Sincronizar relógios de rede óptica nos melhores observatórios do mundo permitiria estudar melhor os buracos negros

No início do século XX, surgiram os relógios de quartzo, que quando recebem uma carga de eletricidade, vibram com frequências muito altas e específicas, com uma quantidade de tiques por segundo.

Os relógios de quartzo são omnipresentes na eletrónica moderna, mas ainda são um tanto suscetíveis às variações provocadas pelo processo de fabricação ou a condições como a temperatura.

O grande salto seguinte na cronometragem surgiu do aproveitamento dos movimentos de átomos estimulados com energia, para desenvolver relógios atómicos, que são imunes aos efeitos das variações ambientais.

Os físicos sabem que só uma frequência muito alta pode fazer com que as partículas ou os eletrões que orbitam o núcleo de um tipo específico de átomo saltem para uma órbita mais distante do núcleo, com um estado maior de energia.

Os relógios atómicos geram a frequência aproximada que faz com que os átomos do elemento Césio passem para este estado de maior energia.

Em seguida, um detector conta a quantidade destes átomos energizados, ajustando a frequência, se necessário, para deixar o relógio ainda mais preciso. A precisão é tão grande, que desde 1967, o segundo é definido como as 9.192.631.770 oscilações de um átomo de Césio.

Explorando o universo

Em laboratório, Katori e Ye encontraram forma de melhorar ainda mais os relógios atómicos, movendo as oscilações ao extremo visível do espectro eletromagnético, com frequências cem mil vezes mais altas do que as utilizadas nos relógios atómicos atuais, para torná-los ainda mais precisos.

Os dois cientistas aperceberam-se de que precisavam de uma forma de capturar os átomos, neste caso, de Estrôncio, e mantê-los estáveis a temperaturas ultrabaixas, para ajudar a medir o tempo com precisão.

Se os átomos caíssem devido à gravidade ou se movessem, haveria uma perda de precisão e a relatividade causaria distorções na cronometragem.

Para capturar os átomos, os investigadores criaram uma “rede óptica” de ondas laser que se movem em direções opostas para criar uma forma estacionária, similar a uma caixa de ovos.

Jun Ye et al

O “relógio de rede óptica” guardado no laboratório de Jun Ye, na Universidade do Colorado

Ye sente-se entusiasmado com o uso potencial de seu relógio.
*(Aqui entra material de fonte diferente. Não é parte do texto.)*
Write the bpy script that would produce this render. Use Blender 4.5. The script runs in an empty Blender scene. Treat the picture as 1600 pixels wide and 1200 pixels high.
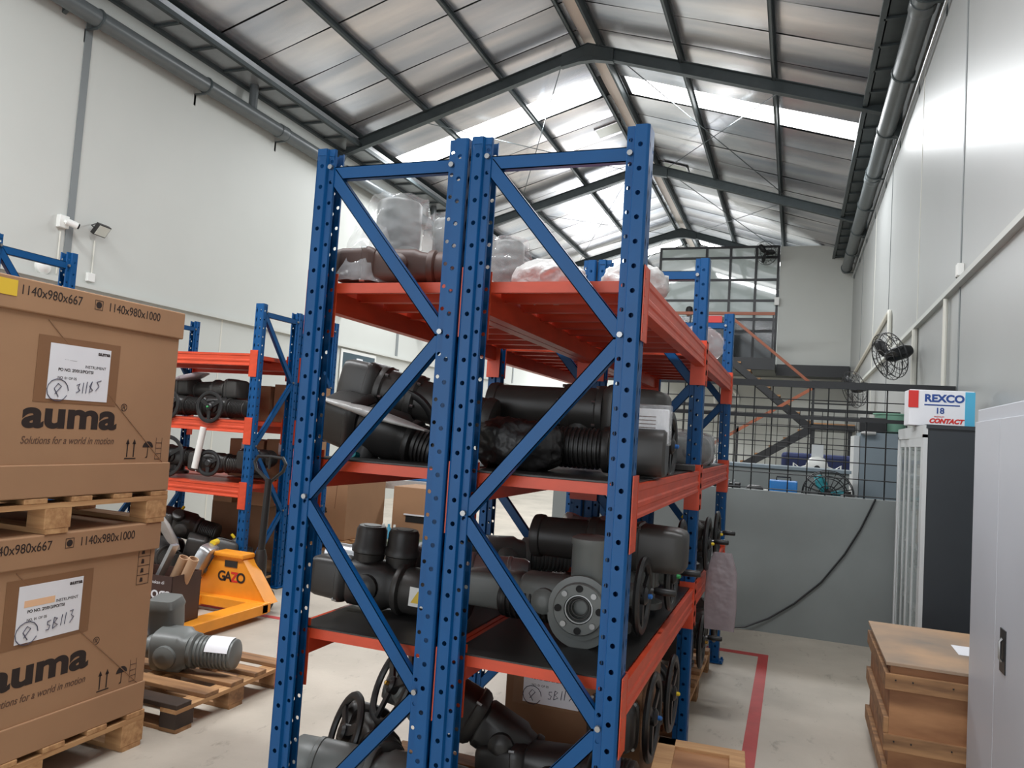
import bpy, bmesh, math, random
from mathutils import Matrix, Vector, Euler
random.seed(7)
PI = math.pi
scn = bpy.context.scene
COL = scn.collection
# ------------------------------------------------------------------ camera
def _cam():
    f, cx, cy = 1200.0, 800.0, 600.0
    def d(u, v): return Vector((u - cx, -(v - cy), -f)).normalized()
    Y = d(1241, 702); Z = d(2080, -19300); Z = (Z - Y * Z.dot(Y)).normalized(); X = Y.cross(Z)
    R = Matrix((X, Y, Z))                       # camera -> world rotation
    cd = bpy.data.cameras.new('camera'); cd.sensor_width = 36.0; cd.lens = 27.0
    cd.clip_start = 0.05; cd.clip_end = 200
    co = bpy.data.objects.new('camera', cd); COL.objects.link(co)
    co.matrix_world = Matrix.Translation((0, 0, 1.55)) @ R.to_4x4()
    scn.camera = co
_cam()
# ------------------------------------------------------------------ world, light, exposure
w = bpy.data.worlds.new('sky'); scn.world = w; w.use_nodes = True
w.node_tree.nodes['Background'].inputs[0].default_value = (0.86, 0.93, 1.0, 1)
w.node_tree.nodes['Background'].inputs[1].default_value = 1.6
def area(name, loc, rot, sx, sy, power, col=(1, 1, 1)):
    l = bpy.data.lights.new(name, 'AREA'); l.shape = 'RECTANGLE'; l.size = sx; l.size_y = sy
    l.energy = power; l.color = col
    o = bpy.data.objects.new(name, l); COL.objects.link(o); o.location = loc; o.rotation_euler = rot
    return o
# daylight entering by the open loading door behind the camera and by the roof skylights
area('door_daylight', (-3.3, -5.6, 2.6), (PI/2, 0, 0), 8.4, 4.6, 200, (0.97, 0.985, 1.0))
SKY_Y = (2.0, 13.02, 24.0)
SL = 0.305
for yy in SKY_Y:
    for sd in (-1, 1):
        x = -3.3 + sd * 2.2
        area('skylight_daylight', (x, yy, 7.85 - SL*2.2 - 0.16), (0, sd*math.atan(SL), 0), 3.6, .62, 330, (0.95, 0.98, 1.0))
# daylight from the tall windows of the end wall
area('end_window_daylight', (-4.6, 27.8, 2.7), (-PI/2, 0, 0), 3.4, 3.0, 230, (0.96, 0.985, 1.0))
scn.view_settings.view_transform = 'Standard'; scn.view_settings.look = 'None'
scn.view_settings.gamma = 1.0; scn.view_settings.use_curve_mapping = False
scn.view_settings.exposure = 0.0
scn.cycles.use_denoising = True
scn.cycles.max_bounces = 8; scn.cycles.diffuse_bounces = 5; scn.cycles.glossy_bounces = 3
scn.cycles.transmission_bounces = 4; scn.cycles.transparent_max_bounces = 12
scn.cycles.caustics_reflective = False; scn.cycles.caustics_refractive = False
scn.cycles.sample_clamp_indirect = 6.0
# ------------------------------------------------------------------ materials
def lin(r, g, b):
    f = lambda c: (c/255/12.92) if c/255 <= .04045 else ((c/255+.055)/1.055)**2.4
    return (f(r), f(g), f(b), 1)
M = {}
def mat(name, rgb, rough=.5, metal=0., var=.0, scale=6., stretch=(1, 1, 1), bump=0., coat=0., rgb2=None, alpha=1., emit=0., trans=0., spec=.5, bscale=None, detail=4):
    m = bpy.data.materials.new(name); m.use_nodes = True
    nt = m.node_tree; b = nt.nodes['Principled BSDF']
    b.inputs['Base Color'].default_value = lin(*rgb); b.inputs['Roughness'].default_value = rough
    b.inputs['Metallic'].default_value = metal; b.inputs['Coat Weight'].default_value = coat
    b.inputs['Specular IOR Level'].default_value = spec
    b.inputs['Alpha'].default_value = alpha; b.inputs['Transmission Weight'].default_value = trans
    if emit:
        b.inputs['Emission Color'].default_value = lin(*rgb); b.inputs['Emission Strength'].default_value = emit
    if var or rgb2 or bump:
        tc = nt.nodes.new('ShaderNodeTexCoord'); mp = nt.nodes.new('ShaderNodeMapping')
        mp.inputs['Scale'].default_value = stretch
        nt.links.new(tc.outputs['Object'], mp.inputs['Vector'])
        n = nt.nodes.new('ShaderNodeTexNoise'); n.inputs['Scale'].default_value = scale; n.inputs['Detail'].default_value = detail
        nt.links.new(mp.outputs['Vector'], n.inputs['Vector'])
        if var or rgb2:
            r = nt.nodes.new('ShaderNodeValToRGB')
            c1 = lin(*rgb); c2 = lin(*rgb2) if rgb2 else tuple(list(x*(1-var) for x in c1[:3]) + [1])
            if not rgb2: c1 = tuple(list(min(1, x*(1+var*.6)) for x in c1[:3]) + [1])
            r.color_ramp.elements[0].position = .32; r.color_ramp.elements[1].position = .68
            r.color_ramp.elements[0].color = c2; r.color_ramp.elements[1].color = c1
            nt.links.new(n.outputs['Fac'], r.inputs['Fac']); nt.links.new(r.outputs['Color'], b.inputs['Base Color'])
        if bump:
            n2 = n
            if bscale:
                n2 = nt.nodes.new('ShaderNodeTexNoise'); n2.inputs['Scale'].default_value = bscale
                nt.links.new(mp.outputs['Vector'], n2.inputs['Vector'])
            bp = nt.nodes.new('ShaderNodeBump'); bp.inputs['Strength'].default_value = bump; bp.inputs['Distance'].default_value = .02
            nt.links.new(n2.outputs['Fac'], bp.inputs['Height']); nt.links.new(bp.outputs['Normal'], b.inputs['Normal'])
    M[name] = m
    return m
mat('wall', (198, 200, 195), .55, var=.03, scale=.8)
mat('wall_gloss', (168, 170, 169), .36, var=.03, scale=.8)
mat('concrete', (194, 184, 170), .5, rgb2=(168, 159, 146), scale=1.6, bump=.05, bscale=40, detail=8)
def scuffs():
    m = M['concrete']; nt = m.node_tree; b = nt.nodes['Principled BSDF']
    old = b.inputs['Base Color'].links[0].from_socket
    tc = nt.nodes.new('ShaderNodeTexCoord'); mp = nt.nodes.new('ShaderNodeMapping'); mp.inputs['Scale'].default_value = (3.2, 1.4, 1); mp.inputs['Rotation'].default_value = (0, 0, .4)
    n = nt.nodes.new('ShaderNodeTexNoise'); n.inputs['Scale'].default_value = 3.1; n.inputs['Detail'].default_value = 9; n.inputs['Roughness'].default_value = .72
    nt.links.new(tc.outputs['Object'], mp.inputs['Vector']); nt.links.new(mp.outputs['Vector'], n.inputs['Vector'])
    r = nt.nodes.new('ShaderNodeValToRGB'); r.color_ramp.elements[0].position = .27; r.color_ramp.elements[0].color = (.5, .48, .46, 1); r.color_ramp.elements[1].position = .42; r.color_ramp.elements[1].color = (1, 1, 1, 1)
    nt.links.new(n.outputs['Fac'], r.inputs['Fac'])
    mx = nt.nodes.new('ShaderNodeMix'); mx.data_type = 'RGBA'; mx.blend_type = 'MULTIPLY'; mx.inputs['Factor'].default_value = 1
    nt.links.new(old, mx.inputs['A']); nt.links.new(r.outputs['Color'], mx.inputs['B']); nt.links.new(mx.outputs['Result'], b.inputs['Base Color'])
scuffs()
mat('grey_wall', (122, 127, 126), .55, var=.05, scale=3)
mat('joint', (120, 125, 126), .5)
mat('steel_dark', (74, 82, 84), .45, .3, var=.1, scale=9)
mat('pipe_grey', (92, 98, 100), .35, var=.08, scale=5)
mat('black_steel', (28, 29, 31), .4, .2)
mat('foil', (232, 227, 227), .26, .78, rgb2=(180, 184, 194), scale=1.0, stretch=(.35, 2.2, .35), bump=.05, bscale=3)
mat('roof_dark', (60, 62, 64), .7)
mat('skylight', (255, 255, 255), .4, emit=5.0)
mat('ridge', (236, 222, 212), .5)
mat('rack_blue', (4, 74, 128), .4, var=.1, scale=4, spec=.3)
mat('rack_orange', (206, 72, 40), .42, var=.13, scale=7, stretch=(1, 1, 3))
mat('bolt', (150, 150, 150), .35, .9)
mat('rubber', (38, 37, 36), .42, var=.1, scale=5)
mat('act_black', (38, 36, 35), .42, var=.14, scale=9)
mat('act_dark', (56, 54, 52), .42, var=.12, scale=9)
mat('act_grey', (104, 107, 105), .42, var=.08, scale=9)
mat('alu', (184, 187, 189), .28, .7, var=.08, scale=7)
mat('wheel_black', (26, 26, 27), .4)
mat('yellow', (235, 200, 40), .45)
mat('blue_plug', (40, 105, 180), .45)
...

Por exemplo, sincronizar os relógios dos melhores observatórios do mundo até às menores frações de segundo permitiria aos astrónomos estudar melhor os buracos negros.

Relógios com maior precisão podem também lançar luz sobre os processos geológicos da Terra.

A relatividade diz que o tempo desacelera quando se aproxima de um corpo maciço, e um relógio suficientemente preciso poderia indicar a diferença entre rocha sólida e lava vulcânica sob a superfície, ajudando a prever uma erupção

Ye considera que o próximo grande desafio será miniaturizar a tecnologia, para a conseguir tirar do laboratório. E admite que às vezes é difícil explicar os conceitos fundamentais da física ao público.

“Mas quando as pessoas ouvem falar de relógios, sentem que é algo tangível, podem ligar-se ao conceito. É muito gratificante“, concluiu.